Thursday 8 September 2011

How costly will climate change in the Enriched World be?

Although for years I have emphasised the cost of man-made global warming in the fragile environment of Australia and the dreadful failure for the past thirty years of Australia’s ruling classes to act as if they were interested in maintaining the value of Australia’s environment by preventing greenhouse emissions with a rigid one hundred percent renewable energy policy, I have always thought the impacts on the Enriched World (and even the Tropical World) would not be of any importance.
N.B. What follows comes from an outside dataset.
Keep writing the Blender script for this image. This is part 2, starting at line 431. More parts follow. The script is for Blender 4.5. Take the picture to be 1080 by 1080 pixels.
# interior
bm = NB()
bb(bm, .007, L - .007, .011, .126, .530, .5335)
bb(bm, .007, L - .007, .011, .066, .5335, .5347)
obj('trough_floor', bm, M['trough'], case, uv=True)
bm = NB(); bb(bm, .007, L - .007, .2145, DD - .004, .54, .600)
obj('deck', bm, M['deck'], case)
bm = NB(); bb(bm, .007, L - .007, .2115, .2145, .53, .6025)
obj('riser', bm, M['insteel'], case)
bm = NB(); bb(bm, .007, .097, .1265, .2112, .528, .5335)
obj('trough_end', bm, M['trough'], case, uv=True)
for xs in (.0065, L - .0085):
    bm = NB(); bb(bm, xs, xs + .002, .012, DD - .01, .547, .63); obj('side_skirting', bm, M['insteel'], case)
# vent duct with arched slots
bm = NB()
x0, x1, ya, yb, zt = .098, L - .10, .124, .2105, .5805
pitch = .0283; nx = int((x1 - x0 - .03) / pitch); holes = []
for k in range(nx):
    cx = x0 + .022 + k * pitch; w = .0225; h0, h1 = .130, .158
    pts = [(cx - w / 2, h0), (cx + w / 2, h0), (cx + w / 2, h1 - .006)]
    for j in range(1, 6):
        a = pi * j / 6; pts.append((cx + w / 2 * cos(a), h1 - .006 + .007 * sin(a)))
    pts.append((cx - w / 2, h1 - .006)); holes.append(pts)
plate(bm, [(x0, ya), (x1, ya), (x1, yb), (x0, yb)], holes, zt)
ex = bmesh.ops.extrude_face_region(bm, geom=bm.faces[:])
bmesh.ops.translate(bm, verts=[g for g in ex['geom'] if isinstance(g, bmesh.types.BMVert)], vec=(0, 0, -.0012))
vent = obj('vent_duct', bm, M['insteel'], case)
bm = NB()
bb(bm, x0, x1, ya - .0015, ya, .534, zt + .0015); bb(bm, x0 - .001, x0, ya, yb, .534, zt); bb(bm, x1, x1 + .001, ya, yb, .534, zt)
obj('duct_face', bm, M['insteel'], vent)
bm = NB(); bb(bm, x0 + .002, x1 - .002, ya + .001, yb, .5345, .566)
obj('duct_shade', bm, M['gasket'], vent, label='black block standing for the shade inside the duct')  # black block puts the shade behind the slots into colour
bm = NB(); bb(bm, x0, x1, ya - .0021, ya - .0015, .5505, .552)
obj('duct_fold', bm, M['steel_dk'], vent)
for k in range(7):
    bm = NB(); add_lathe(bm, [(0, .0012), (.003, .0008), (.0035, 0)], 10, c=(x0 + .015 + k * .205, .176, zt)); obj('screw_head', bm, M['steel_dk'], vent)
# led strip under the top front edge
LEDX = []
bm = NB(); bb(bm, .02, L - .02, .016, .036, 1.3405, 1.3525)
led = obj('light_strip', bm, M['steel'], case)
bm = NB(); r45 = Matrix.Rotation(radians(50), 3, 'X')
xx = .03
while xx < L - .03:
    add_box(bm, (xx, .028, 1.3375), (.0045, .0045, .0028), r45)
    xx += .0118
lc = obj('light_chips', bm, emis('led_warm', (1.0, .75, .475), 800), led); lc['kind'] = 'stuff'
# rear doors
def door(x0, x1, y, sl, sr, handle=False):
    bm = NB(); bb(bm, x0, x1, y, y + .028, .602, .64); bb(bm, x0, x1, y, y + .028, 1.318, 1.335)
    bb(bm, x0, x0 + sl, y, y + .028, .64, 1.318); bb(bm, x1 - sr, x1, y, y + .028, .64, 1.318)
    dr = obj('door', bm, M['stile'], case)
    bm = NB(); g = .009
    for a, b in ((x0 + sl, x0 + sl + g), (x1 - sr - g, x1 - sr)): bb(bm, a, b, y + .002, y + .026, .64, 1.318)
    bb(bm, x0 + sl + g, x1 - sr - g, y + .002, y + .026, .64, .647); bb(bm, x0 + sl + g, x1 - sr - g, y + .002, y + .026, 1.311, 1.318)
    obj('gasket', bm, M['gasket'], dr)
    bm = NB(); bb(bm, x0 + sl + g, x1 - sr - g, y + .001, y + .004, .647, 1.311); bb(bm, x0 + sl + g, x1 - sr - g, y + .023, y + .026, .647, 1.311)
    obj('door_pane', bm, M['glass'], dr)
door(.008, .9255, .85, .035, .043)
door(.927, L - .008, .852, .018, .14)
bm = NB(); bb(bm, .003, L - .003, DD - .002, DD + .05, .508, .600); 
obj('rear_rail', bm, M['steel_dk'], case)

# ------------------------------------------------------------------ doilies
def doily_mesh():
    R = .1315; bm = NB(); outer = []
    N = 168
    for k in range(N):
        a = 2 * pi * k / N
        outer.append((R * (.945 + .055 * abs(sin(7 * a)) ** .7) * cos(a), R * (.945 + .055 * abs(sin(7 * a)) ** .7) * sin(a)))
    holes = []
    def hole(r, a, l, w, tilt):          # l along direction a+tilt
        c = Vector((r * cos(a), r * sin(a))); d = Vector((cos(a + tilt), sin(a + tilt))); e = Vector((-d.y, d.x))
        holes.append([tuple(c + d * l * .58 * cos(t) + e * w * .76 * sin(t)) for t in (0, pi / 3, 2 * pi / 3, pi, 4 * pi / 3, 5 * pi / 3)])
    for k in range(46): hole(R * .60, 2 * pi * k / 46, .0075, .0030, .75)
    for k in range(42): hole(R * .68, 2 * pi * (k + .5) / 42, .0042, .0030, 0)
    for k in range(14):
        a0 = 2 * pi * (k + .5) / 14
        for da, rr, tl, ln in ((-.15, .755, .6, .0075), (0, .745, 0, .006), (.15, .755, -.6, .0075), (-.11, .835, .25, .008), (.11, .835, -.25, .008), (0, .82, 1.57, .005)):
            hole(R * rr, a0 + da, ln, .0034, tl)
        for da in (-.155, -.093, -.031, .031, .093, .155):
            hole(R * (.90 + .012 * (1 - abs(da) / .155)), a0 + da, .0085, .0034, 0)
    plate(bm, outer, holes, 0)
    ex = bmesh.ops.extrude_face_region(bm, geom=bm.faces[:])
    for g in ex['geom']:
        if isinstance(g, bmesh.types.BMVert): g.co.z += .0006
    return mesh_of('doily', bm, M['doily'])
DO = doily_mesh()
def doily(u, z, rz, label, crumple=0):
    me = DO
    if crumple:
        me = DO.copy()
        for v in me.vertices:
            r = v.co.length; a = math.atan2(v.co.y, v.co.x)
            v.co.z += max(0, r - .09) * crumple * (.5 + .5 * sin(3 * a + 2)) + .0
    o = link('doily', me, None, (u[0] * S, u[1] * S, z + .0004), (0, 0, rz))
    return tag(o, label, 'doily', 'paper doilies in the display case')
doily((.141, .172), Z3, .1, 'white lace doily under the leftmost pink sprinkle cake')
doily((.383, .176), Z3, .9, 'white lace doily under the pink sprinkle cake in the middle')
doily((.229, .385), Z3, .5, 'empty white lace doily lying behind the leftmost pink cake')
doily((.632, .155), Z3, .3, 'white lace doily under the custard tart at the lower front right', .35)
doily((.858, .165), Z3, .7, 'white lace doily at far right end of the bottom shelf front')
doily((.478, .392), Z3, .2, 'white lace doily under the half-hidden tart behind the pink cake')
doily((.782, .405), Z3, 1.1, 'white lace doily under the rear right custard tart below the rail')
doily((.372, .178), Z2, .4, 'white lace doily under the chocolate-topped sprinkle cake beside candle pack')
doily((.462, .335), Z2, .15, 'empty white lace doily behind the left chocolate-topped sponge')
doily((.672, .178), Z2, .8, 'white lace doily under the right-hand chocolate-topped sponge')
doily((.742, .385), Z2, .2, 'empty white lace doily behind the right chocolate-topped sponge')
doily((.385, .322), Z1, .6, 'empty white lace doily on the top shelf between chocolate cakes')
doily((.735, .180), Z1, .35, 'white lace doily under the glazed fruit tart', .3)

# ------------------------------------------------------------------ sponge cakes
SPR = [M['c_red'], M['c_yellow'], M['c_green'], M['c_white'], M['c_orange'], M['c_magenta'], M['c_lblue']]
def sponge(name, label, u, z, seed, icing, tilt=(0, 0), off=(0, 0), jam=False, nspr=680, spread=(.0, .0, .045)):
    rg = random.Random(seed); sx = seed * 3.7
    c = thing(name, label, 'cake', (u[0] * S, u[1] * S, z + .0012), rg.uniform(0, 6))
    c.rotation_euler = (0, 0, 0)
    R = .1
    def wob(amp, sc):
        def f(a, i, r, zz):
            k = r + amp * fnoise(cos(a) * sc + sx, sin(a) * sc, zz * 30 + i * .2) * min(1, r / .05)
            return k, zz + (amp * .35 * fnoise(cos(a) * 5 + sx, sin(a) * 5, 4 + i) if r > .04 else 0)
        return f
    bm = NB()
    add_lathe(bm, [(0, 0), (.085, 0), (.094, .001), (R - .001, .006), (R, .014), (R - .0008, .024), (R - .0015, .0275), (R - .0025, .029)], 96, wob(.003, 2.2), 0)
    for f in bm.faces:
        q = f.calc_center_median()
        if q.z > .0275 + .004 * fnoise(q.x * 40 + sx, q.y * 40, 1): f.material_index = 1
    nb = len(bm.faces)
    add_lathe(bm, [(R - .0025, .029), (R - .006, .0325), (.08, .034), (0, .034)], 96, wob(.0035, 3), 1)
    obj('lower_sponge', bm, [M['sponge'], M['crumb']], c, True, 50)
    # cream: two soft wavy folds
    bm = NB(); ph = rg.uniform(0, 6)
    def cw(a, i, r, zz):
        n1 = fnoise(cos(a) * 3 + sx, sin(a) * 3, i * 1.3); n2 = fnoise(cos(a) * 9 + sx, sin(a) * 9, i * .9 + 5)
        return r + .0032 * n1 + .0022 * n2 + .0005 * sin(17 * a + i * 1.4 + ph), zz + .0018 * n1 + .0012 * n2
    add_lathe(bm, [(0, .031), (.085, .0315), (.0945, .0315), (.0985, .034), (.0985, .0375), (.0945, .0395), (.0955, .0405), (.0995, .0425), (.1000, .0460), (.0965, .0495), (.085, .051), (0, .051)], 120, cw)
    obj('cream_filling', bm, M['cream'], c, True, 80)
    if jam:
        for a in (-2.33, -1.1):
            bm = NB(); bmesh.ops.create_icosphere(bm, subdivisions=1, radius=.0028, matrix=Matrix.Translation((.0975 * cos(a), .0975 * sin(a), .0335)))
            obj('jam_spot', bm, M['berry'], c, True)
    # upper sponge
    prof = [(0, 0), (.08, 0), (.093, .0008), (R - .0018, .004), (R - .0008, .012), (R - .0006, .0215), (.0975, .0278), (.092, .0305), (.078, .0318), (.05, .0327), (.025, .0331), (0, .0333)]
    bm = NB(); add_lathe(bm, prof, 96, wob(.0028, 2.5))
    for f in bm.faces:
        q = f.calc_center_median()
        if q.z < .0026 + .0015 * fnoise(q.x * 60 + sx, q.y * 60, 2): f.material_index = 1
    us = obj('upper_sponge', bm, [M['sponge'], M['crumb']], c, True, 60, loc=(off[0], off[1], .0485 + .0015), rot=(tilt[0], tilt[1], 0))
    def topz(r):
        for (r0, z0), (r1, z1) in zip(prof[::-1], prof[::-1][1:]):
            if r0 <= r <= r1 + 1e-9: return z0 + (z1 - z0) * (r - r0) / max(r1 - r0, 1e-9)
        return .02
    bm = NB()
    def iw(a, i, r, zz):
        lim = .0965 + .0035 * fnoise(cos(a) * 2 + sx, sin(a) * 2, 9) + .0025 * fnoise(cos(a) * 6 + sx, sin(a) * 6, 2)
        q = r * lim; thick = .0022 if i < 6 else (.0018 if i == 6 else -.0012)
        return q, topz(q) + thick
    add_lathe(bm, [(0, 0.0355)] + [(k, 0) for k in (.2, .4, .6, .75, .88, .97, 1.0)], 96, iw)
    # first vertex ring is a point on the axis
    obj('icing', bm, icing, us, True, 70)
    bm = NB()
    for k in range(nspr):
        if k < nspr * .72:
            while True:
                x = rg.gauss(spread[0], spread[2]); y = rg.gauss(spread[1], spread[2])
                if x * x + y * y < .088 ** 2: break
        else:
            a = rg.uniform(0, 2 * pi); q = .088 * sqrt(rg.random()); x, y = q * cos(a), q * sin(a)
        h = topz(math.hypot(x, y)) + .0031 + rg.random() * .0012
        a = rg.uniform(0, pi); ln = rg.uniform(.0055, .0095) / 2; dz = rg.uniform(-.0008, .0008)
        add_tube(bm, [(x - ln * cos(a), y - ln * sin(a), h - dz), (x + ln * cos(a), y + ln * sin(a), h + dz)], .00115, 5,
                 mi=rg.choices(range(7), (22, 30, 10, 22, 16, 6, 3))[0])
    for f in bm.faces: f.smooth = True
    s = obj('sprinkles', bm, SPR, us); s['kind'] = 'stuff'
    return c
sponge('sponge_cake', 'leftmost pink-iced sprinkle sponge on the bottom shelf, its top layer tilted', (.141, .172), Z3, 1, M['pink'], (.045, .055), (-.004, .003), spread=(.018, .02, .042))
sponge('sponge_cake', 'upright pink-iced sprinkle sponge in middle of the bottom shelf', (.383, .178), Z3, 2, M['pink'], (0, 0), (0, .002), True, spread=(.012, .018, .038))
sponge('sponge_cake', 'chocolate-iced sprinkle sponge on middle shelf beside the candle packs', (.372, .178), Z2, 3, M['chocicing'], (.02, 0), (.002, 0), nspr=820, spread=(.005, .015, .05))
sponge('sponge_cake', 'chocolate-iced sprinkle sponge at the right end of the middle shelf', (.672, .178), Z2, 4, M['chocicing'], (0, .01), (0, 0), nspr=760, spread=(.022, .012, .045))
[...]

However, Time this year has shown that the effects of climate change even in the robust environments of North America have the potential to be serious. Last month, when there was still hope for good rains that have been quashed by a bone-dry spell in Victoria that I would rather believe will last forever, Time published an article about drought in the American South and Southwest that made me suspect climate change’s effects could be felt in areas with greatly higher runoff ratios and essentially zero (as against 200-400mm in southern Australia) runoff thresholds. Evidence of extreme patterns of dryness and wetness in the US, as can be seen from last “year”’s rainfall data by state and district, is as with Australia in recent years proof that carbon emissions are chnging the climate immensely.
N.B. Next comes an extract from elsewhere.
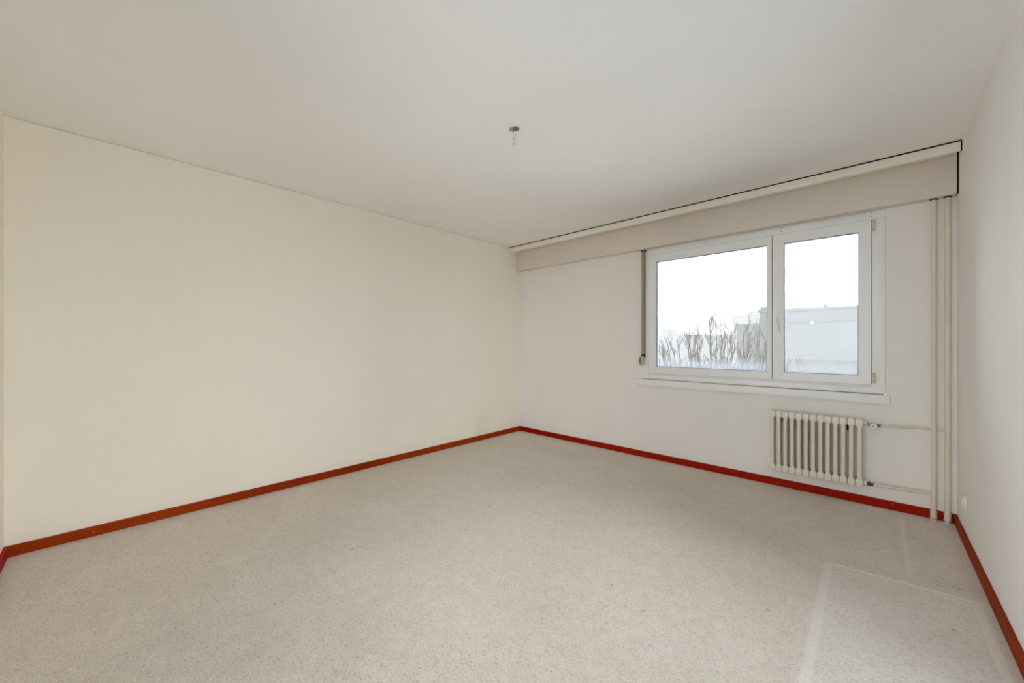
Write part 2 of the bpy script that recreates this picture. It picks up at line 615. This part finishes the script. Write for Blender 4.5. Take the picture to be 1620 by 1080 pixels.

The way in which the eastern part of the affected region has been affected by a hurricane and flooding is perhaps a suggestion that in the future the American South may acquire the rainfall variability of a tropical region, which as those who understand Central Queensland (which does not even include people in southern Australia) will know, can have drastic effects. At the same time it is these very regions (actually in the hottest parts of the Enriched World) which are gaining people through their more hospitable (less masculinised) cultures as regions further north lose people to high living costs, big government and glaciation-generated lack of mineral resources. A potential problem in these regions is that as hotter regions become drier or harsher, market reforms in cooler regions (which invariably have little land and hence no economic agriculture) could force more production onto hot regions that have even less water than before anthropogenic global warming.
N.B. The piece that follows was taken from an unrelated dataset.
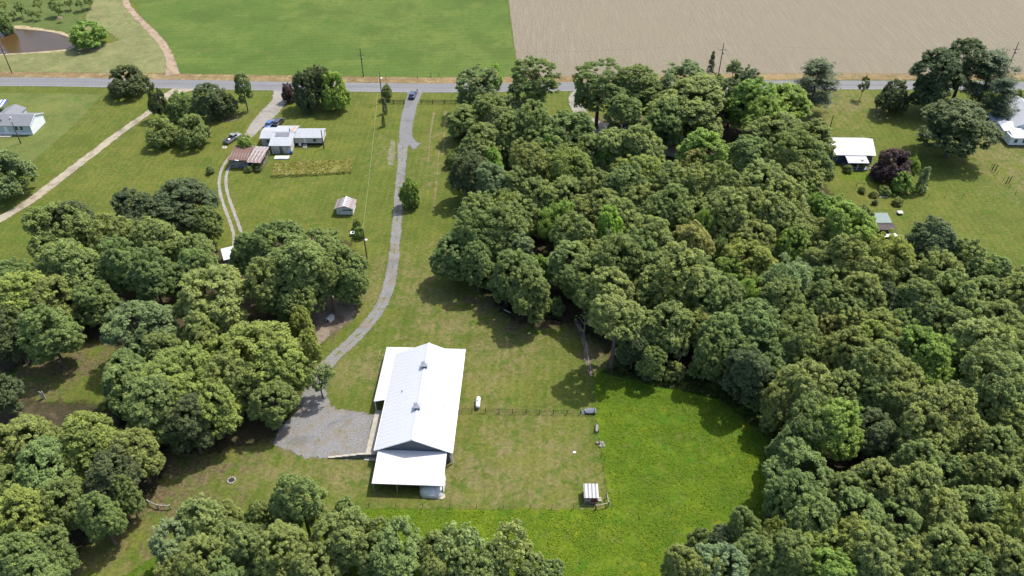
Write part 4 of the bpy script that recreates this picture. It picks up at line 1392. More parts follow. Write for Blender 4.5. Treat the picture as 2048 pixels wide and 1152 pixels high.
# front block: x -2.8..3, y 0..11
fb = MB()
fb.add([(-2.55, .25, 0), (2.75, .25, 0), (2.75, 11.0, 0), (-2.55, 11.0, 0), (-2.55, .25, 2.5), (2.75, .25, 2.5), (2.75, 11.0, 2.5), (-2.55, 11.0, 2.5), (2.75, 5.6, 3.6), (-2.55, 5.6, 3.6)],
       [(0, 1, 5, 4), (1, 2, 6, 8, 5), (2, 3, 7, 6), (3, 0, 4, 9, 7), (0, 3, 2, 1)])
fb.build('wall', M_whit, house)
metal_slope(house, V(-3.05, 5.6, 3.72), V(3.1, 5.6, 3.72), V(-3.05, -.1, 2.55), M_wroof2, None, .3)
metal_slope(house, V(-3.05, 5.6, 3.72), V(3.1, 5.6, 3.72), V(-3.05, 11.4, 2.55), M_wroof2, None, .3)
MB().bar((-3.05, 5.6, 3.76), (3.1, 5.6, 3.76), .3, .05).build('ridge_cap', M_wroof2, house)
sk = MB().box(-1.9, 1.9, -.75, .75, 0, .04).build('skylight', plain('grey_translucent_panel', (.16, .165, .18), .4), house)
sk.rotation_euler = (math.atan(1.17 / 5.7), 0, 0)
sk.location = (-.1, 4.4, 3.72 - 1.2 * 1.17 / 5.7 + .05)
MB().tube([(1.55, 6.3, 3.3), (1.55, 6.3, 4.35)], .14, 8).build('chimney', M_dark, house)
rs = MB().box(-.28, .28, -2.2, 2.2, 0, .02).build('rust_streak', plain('orange_rust', (.45, .24, .10), .8), house)
rs.location = (2.1, 8.4, 3.72 - 2.8 * 1.17 / 5.8 + .05)
rs.rotation_euler = (-math.atan(1.17 / 5.8), 0, 0)
MB().box(-.35, .55, .2, .25, 0, 1.9).build('door', plain('brown_stained_door', (.16, .13, .11), .8), house)
MB().box(-.3, .45, .18, .25, 2.05, 2.3).build('transom', M_glass, house)
# wings
for x0, x1, y0, y1, nm in ((-6.2, -2.57, 4.4, 10.2, 'l'), (2.77, 10.6, 4.7, 9.6, 'r')):
    ym = (y0 + y1) / 2
    zf = .0 if nm == 'l' else .75
    wb = MB()
    wb.add([(x0, y0, zf), (x1, y0, zf), (x1, y1, zf), (x0, y1, zf), (x0, y0, 2.5), (x1, y0, 2.5), (x1, y1, 2.5), (x0, y1, 2.5), (x1, ym, 3.15), (x0, ym, 3.15)],
           [(0, 1, 5, 4), (1, 2, 6, 8, 5), (2, 3, 7, 6), (3, 0, 4, 9, 7), (0, 3, 2, 1)])
    wb.build('wing', M_cream if nm == 'r' else M_whit, house)
    if nm == 'r':
        MB().box(x0 + .1, x1 - .1, y0 + .15, y1 - .15, 0, .76).build('crawl_space', M_dark, house)
    xa, xb = (x0 - .35, x1 + .4) if nm == 'l' else (x0 - .2, x1 + .25)
    metal_slope(house, V(xa, ym, 3.28), V(xb, ym, 3.28), V(xa, y0 - .3, 2.5), M_wroof2, None, .3, name='wing_roof')
    metal_slope(house, V(xa, ym, 3.28), V(xb, ym, 3.28), V(xa, y1 + .3, 2.5), M_wroof2, None, .3, name='wing_roof')
MB().box(5.4, 6.1, 4.62, 4.7, .75, 2.4).build('door', M_trim, house)
for k in range(3):
    MB().box(5.2, 6.3, 3.7 - k * .45, 4.15 - k * .45, 0, .62 - k * .2).build('step', M_post, house)
MB().box(3.9, 4.6, 4.25, 4.6, .1, .8).build('meter_box', M_trim, house)
window(house, 8.4, 4.7, 1.2, .9, .9)
window(house, -4.4, 4.4, 1.0, .8, .9)
dr = MB().lathe([(.3, 0), (.33, .3), (.33, .6), (.3, .9), (.27, .92)], n=14).build('rain_barrel', plain('blue_plastic', (.02, .12, .42), .4), None, True, G(583.5, 308))
tag(dr, 'blue plastic barrel at the front corner of the white T-shaped house', 'barrel')
pal = thing('pallet_stack', 'low white pallet platform on the lawn before the white T-shaped house', 'pallet', G(563, 319), R(1))
for k in range(9):
    MB().box(-1.9 + k * .43, -1.62 + k * .43, -.1, -.05, 0, .3).build('slat', M_trim, pal)
MB().box(-1.95, 2.0, -.05, 1.5, .26, .34).build('deck', plain('weathered_white_boards', (.55, .53, .49), .8), pal)

# ---- rusty barn with lean-to
M_rust = metal_mat('rusted_roof_metal', (.32, .28, .26), .7, 0, (.12, .065, .048), .95, 0, .2)
M_rust2 = metal_mat('half_rusted_metal', (.38, .38, .385), .55, 0, (.15, .08, .06), .62, R(90), .3)
M_oldwood = plain('grey_weathered_boards', (.27, .26, .245), .95, var=.35, scale=2.2, spec=.1)
rb = thing('rusty_barn', 'old grey board barn with rusty metal roof and open lean-to', 'barn', G(461, 336), R(-3))
MB().box(.15, 4.9, .1, 6.6, 0, 2.45).build('wall_core', M_dark, rb)
for k in range(17):
    h_ = 2.5 + rng.uniform(-.12, .05)
    MB().box(.1 + k * .288, .1 + k * .288 + .26, .02, .1, rng.uniform(0, .1), h_).build('board', M_oldwood, rb)
for k in range(14):
    MB().box(.05, .14, .12 + k * .46, .12 + k * .46 + .42, 0, 2.5).build('board', M_oldwood, rb)
metal_slope(rb, V(-.25, 7.0, 3.0), V(5.0, 7.0, 3.0), V(-.25, -.3, 2.6), M_rust, .75, mats=[M_rust])
metal_slope(rb, V(5.05, 6.9, 2.85), V(8.9, 6.9, 2.75), V(5.05, -.9, 2.45), M_rust2, .95, name='lean_to_roof')
for x, y in [(5.2, -.6), (8.7, -.6), (8.7, 3.0), (8.7, 6.6)]:
    MB().tube([(x, y, 0), (x, y, 2.4)], .09, 6).build('post', M_oldwood, rb)
for k in range(7):
    a_ = .3 + k * .9
    MB().bar((8.75, a_, rng.uniform(.1, .4)), (8.8, a_ + 1.2, rng.uniform(1.2, 2.0)), .12, .05).build('leaning_board', M_oldwood, rb)
MB().bar((6.2, -.7, 1.5), (6.9, -.75, 2.1), .3, .04).build('loose_sheet', M_trim, rb)
MB().bar((1.9, -.4, 2.72), (2.9, -.42, 2.6), .22, .04).build('loose_sheet', M_trim, rb)
T(497, 338, 8, 'g', 'bush', H=1.6, label='weeds growing inside the open bay of the rusty barn')
T(516, 338, 7, 'd', 'bush', H=1.5, label='dark weeds at the right post of the rusty barn')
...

Such a change could make global warming even worse if hotter regions resort to coal-based desalination, since they will either lose soil nutrients from erratic tropical rainfall or become even drier and have to irrigate more with less – and there are limits to what can be done here because crops cannot withstand heat above a certain point. This gives a good reason to try to farm in cooler regions for the future and to try to get around the huge governments: it could mean a lot for the world if sustainable demographics return in cooler regions even without the extreme living standards.